Retirement vs Wealth Creation
2009.02.10 21:56:34

Most people focus on property as a vehicle for getting rich or should I say building wealth but how does it compare when we start to use it as our retirement income stream.

Your requirements in retirement are very different to the ones you had while you were working so will property do the job as your retirement income provider?

It all depends.

For most people the options are as follows.

1. Own enough property when they retire to live happily ever after
2. Sell most of their property holdings to leave a couple of properties debt free that will supplement their income from the government
3. Sell all properties and invest in another asset class to provide the income required in retirement

Most people will not work hard enough and invest wisely and long enough to be in the first category.

Category number one is really the best of all however to be in this category you need to start investing in property at least 15 to 20 years before you retire.

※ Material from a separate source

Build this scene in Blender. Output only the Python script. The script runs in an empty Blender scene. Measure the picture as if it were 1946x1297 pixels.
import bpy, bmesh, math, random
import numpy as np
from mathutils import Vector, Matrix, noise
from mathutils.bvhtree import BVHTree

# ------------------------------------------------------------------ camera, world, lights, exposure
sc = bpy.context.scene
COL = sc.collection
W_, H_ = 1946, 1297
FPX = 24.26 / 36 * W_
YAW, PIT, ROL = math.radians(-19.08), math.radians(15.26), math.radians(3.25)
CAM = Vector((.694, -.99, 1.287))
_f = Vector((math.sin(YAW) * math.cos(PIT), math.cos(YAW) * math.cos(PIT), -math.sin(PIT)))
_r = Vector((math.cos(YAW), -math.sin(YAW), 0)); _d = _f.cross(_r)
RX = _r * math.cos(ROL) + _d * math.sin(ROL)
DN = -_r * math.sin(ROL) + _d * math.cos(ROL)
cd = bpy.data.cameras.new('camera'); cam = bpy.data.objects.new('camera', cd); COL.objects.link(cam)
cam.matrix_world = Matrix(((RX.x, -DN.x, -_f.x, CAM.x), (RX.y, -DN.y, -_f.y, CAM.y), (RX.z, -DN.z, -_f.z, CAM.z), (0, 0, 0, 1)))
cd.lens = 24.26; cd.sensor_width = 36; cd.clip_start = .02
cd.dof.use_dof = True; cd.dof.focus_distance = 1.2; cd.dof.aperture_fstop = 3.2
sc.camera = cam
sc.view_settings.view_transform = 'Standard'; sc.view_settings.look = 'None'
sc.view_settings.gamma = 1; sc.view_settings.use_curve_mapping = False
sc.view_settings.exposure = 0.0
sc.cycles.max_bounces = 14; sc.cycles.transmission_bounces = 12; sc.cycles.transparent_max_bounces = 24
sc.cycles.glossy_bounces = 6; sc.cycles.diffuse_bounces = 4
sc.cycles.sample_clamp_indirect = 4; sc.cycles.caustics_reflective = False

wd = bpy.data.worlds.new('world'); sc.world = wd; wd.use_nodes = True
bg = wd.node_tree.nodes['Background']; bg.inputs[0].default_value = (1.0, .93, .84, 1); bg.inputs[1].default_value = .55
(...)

Of course you can do it quicker however this would now be defined as speculating in the property market rather than investing.

Getting back to the story….

Property provides you with two ways of creating wealth 1. Rental Income and 2. Capital Growth

It is the fact that real estate provides these two areas that makes Real Estate the fantastic investment for creating wealth that it is.

When you retire however you do not need quite as much growth however and you definately need more income so does property still fit the bill.

As an asset class yes.

You may need to reassess your prejudices against certain types of property however as you look for property that provides more income and less potential for capital growth.

For example I own waterfront property on the Gold Coast of Australia which only yields me approximately 2%. In auckland on the other hand I have property that yields over 10% so in retirement when I need the income It would make sense to sell the Gold Coast property and invest in the Auckland property as this will maximise my income.

The fantastic thing about investing in the Auckland CBD is that currently it is very undervalued so you still retain the potential for capital growth.

Now thats what I call having your cake and eating it.